EXERCISE TASK ▸
Every line of the material that follows must be printed again exactly.

▶

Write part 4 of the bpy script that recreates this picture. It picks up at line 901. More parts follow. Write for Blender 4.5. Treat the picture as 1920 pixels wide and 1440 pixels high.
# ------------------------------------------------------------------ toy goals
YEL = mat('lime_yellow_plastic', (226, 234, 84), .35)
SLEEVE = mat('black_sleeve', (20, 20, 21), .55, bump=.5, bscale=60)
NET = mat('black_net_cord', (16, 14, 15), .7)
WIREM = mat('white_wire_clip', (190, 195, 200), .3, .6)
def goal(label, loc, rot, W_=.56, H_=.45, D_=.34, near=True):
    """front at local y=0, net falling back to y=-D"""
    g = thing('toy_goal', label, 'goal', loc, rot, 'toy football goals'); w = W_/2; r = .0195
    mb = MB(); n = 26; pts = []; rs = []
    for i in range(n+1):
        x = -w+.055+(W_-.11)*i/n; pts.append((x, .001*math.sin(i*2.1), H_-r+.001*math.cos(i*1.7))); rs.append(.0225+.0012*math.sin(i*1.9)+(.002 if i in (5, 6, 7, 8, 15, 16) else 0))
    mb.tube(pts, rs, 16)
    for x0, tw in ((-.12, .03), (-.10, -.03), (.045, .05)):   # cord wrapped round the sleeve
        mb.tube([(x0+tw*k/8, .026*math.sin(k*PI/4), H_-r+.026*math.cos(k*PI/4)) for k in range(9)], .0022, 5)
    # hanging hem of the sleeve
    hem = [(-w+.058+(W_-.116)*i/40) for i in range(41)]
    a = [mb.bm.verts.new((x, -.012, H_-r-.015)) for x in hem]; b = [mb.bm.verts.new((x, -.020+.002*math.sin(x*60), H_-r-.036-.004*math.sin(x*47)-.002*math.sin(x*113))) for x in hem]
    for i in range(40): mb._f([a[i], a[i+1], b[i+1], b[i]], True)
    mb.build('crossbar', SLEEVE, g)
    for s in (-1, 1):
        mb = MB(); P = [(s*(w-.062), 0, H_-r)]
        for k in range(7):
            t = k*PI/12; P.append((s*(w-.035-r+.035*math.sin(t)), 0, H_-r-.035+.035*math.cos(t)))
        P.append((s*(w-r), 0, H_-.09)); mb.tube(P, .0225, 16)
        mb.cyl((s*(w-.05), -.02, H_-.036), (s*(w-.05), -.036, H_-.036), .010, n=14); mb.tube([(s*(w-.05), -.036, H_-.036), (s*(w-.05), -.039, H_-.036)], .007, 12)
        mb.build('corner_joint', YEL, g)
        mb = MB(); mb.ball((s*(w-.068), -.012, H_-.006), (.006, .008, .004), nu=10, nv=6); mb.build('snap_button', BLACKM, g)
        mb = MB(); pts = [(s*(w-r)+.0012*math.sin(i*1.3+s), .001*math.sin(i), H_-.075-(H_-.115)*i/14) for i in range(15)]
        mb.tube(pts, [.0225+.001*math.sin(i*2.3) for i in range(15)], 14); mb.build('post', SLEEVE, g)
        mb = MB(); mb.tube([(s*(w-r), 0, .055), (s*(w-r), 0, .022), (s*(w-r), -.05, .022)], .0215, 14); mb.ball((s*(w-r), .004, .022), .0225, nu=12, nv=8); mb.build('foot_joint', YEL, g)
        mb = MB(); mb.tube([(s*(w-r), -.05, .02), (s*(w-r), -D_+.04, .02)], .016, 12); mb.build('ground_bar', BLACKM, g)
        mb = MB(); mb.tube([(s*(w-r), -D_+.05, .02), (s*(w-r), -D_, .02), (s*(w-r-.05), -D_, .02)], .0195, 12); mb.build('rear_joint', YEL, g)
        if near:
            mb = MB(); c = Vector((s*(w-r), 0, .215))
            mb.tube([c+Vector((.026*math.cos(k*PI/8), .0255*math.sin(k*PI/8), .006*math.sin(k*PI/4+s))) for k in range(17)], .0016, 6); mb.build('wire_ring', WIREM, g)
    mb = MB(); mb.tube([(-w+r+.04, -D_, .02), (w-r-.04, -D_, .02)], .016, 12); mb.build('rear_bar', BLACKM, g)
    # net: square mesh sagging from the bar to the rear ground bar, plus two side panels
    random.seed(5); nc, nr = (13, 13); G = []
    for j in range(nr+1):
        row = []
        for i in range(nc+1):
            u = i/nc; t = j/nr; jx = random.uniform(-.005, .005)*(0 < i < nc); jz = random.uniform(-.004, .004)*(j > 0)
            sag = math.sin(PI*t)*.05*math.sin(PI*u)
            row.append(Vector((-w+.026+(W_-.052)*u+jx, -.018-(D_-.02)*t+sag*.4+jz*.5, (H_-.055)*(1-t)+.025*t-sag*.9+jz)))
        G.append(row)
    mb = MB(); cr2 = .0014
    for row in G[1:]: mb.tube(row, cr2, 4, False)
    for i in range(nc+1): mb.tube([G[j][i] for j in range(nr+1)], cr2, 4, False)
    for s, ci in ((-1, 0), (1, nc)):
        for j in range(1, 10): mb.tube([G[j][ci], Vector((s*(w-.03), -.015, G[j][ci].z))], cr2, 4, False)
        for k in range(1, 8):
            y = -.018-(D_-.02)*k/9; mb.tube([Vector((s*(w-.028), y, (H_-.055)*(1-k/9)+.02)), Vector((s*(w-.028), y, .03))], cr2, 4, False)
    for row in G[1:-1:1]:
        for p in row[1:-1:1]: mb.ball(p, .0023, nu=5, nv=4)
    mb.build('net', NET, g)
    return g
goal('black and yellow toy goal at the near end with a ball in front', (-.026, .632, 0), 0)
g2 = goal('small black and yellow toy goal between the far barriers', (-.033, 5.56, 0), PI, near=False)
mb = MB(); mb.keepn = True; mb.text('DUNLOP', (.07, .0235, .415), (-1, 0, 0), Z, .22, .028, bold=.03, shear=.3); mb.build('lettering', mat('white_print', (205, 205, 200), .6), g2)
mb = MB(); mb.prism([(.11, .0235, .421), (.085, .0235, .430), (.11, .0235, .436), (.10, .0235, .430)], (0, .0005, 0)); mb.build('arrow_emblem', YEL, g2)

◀

FULL RESPONSE ▸
Write part 4 of the bpy script that recreates this picture. It picks up at line 901. More parts follow. Write for Blender 4.5. Treat the picture as 1920 pixels wide and 1440 pixels high.
# ------------------------------------------------------------------ toy goals
YEL = mat('lime_yellow_plastic', (226, 234, 84), .35)
SLEEVE = mat('black_sleeve', (20, 20, 21), .55, bump=.5, bscale=60)
NET = mat('black_net_cord', (16, 14, 15), .7)
WIREM = mat('white_wire_clip', (190, 195, 200), .3, .6)
def goal(label, loc, rot, W_=.56, H_=.45, D_=.34, near=True):
    """front at local y=0, net falling back to y=-D"""
    g = thing('toy_goal', label, 'goal', loc, rot, 'toy football goals'); w = W_/2; r = .0195
    mb = MB(); n = 26; pts = []; rs = []
    for i in range(n+1):
        x = -w+.055+(W_-.11)*i/n; pts.append((x, .001*math.sin(i*2.1), H_-r+.001*math.cos(i*1.7))); rs.append(.0225+.0012*math.sin(i*1.9)+(.002 if i in (5, 6, 7, 8, 15, 16) else 0))
    mb.tube(pts, rs, 16)
    for x0, tw in ((-.12, .03), (-.10, -.03), (.045, .05)):   # cord wrapped round the sleeve
        mb.tube([(x0+tw*k/8, .026*math.sin(k*PI/4), H_-r+.026*math.cos(k*PI/4)) for k in range(9)], .0022, 5)
    # hanging hem of the sleeve
    hem = [(-w+.058+(W_-.116)*i/40) for i in range(41)]
    a = [mb.bm.verts.new((x, -.012, H_-r-.015)) for x in hem]; b = [mb.bm.verts.new((x, -.020+.002*math.sin(x*60), H_-r-.036-.004*math.sin(x*47)-.002*math.sin(x*113))) for x in hem]
    for i in range(40): mb._f([a[i], a[i+1], b[i+1], b[i]], True)
    mb.build('crossbar', SLEEVE, g)
    for s in (-1, 1):
        mb = MB(); P = [(s*(w-.062), 0, H_-r)]
        for k in range(7):
            t = k*PI/12; P.append((s*(w-.035-r+.035*math.sin(t)), 0, H_-r-.035+.035*math.cos(t)))
        P.append((s*(w-r), 0, H_-.09)); mb.tube(P, .0225, 16)
        mb.cyl((s*(w-.05), -.02, H_-.036), (s*(w-.05), -.036, H_-.036), .010, n=14); mb.tube([(s*(w-.05), -.036, H_-.036), (s*(w-.05), -.039, H_-.036)], .007, 12)
        mb.build('corner_joint', YEL, g)
        mb = MB(); mb.ball((s*(w-.068), -.012, H_-.006), (.006, .008, .004), nu=10, nv=6); mb.build('snap_button', BLACKM, g)
        mb = MB(); pts = [(s*(w-r)+.0012*math.sin(i*1.3+s), .001*math.sin(i), H_-.075-(H_-.115)*i/14) for i in range(15)]
        mb.tube(pts, [.0225+.001*math.sin(i*2.3) for i in range(15)], 14); mb.build('post', SLEEVE, g)
        mb = MB(); mb.tube([(s*(w-r), 0, .055), (s*(w-r), 0, .022), (s*(w-r), -.05, .022)], .0215, 14); mb.ball((s*(w-r), .004, .022), .0225, nu=12, nv=8); mb.build('foot_joint', YEL, g)
        mb = MB(); mb.tube([(s*(w-r), -.05, .02), (s*(w-r), -D_+.04, .02)], .016, 12); mb.build('ground_bar', BLACKM, g)
        mb = MB(); mb.tube([(s*(w-r), -D_+.05, .02), (s*(w-r), -D_, .02), (s*(w-r-.05), -D_, .02)], .0195, 12); mb.build('rear_joint', YEL, g)
        if near:
            mb = MB(); c = Vector((s*(w-r), 0, .215))
            mb.tube([c+Vector((.026*math.cos(k*PI/8), .0255*math.sin(k*PI/8), .006*math.sin(k*PI/4+s))) for k in range(17)], .0016, 6); mb.build('wire_ring', WIREM, g)
    mb = MB(); mb.tube([(-w+r+.04, -D_, .02), (w-r-.04, -D_, .02)], .016, 12); mb.build('rear_bar', BLACKM, g)
    # net: square mesh sagging from the bar to the rear ground bar, plus two side panels
    random.seed(5); nc, nr = (13, 13); G = []
    for j in range(nr+1):
        row = []
        for i in range(nc+1):
            u = i/nc; t = j/nr; jx = random.uniform(-.005, .005)*(0 < i < nc); jz = random.uniform(-.004, .004)*(j > 0)
            sag = math.sin(PI*t)*.05*math.sin(PI*u)
            row.append(Vector((-w+.026+(W_-.052)*u+jx, -.018-(D_-.02)*t+sag*.4+jz*.5, (H_-.055)*(1-t)+.025*t-sag*.9+jz)))
        G.append(row)
    mb = MB(); cr2 = .0014
    for row in G[1:]: mb.tube(row, cr2, 4, False)
    for i in range(nc+1): mb.tube([G[j][i] for j in range(nr+1)], cr2, 4, False)
    for s, ci in ((-1, 0), (1, nc)):
        for j in range(1, 10): mb.tube([G[j][ci], Vector((s*(w-.03), -.015, G[j][ci].z))], cr2, 4, False)
        for k in range(1, 8):
            y = -.018-(D_-.02)*k/9; mb.tube([Vector((s*(w-.028), y, (H_-.055)*(1-k/9)+.02)), Vector((s*(w-.028), y, .03))], cr2, 4, False)
    for row in G[1:-1:1]:
        for p in row[1:-1:1]: mb.ball(p, .0023, nu=5, nv=4)
    mb.build('net', NET, g)
    return g
goal('black and yellow toy goal at the near end with a ball in front', (-.026, .632, 0), 0)
g2 = goal('small black and yellow toy goal between the far barriers', (-.033, 5.56, 0), PI, near=False)
mb = MB(); mb.keepn = True; mb.text('DUNLOP', (.07, .0235, .415), (-1, 0, 0), Z, .22, .028, bold=.03, shear=.3); mb.build('lettering', mat('white_print', (205, 205, 200), .6), g2)
mb = MB(); mb.prism([(.11, .0235, .421), (.085, .0235, .430), (.11, .0235, .436), (.10, .0235, .430)], (0, .0005, 0)); mb.build('arrow_emblem', YEL, g2)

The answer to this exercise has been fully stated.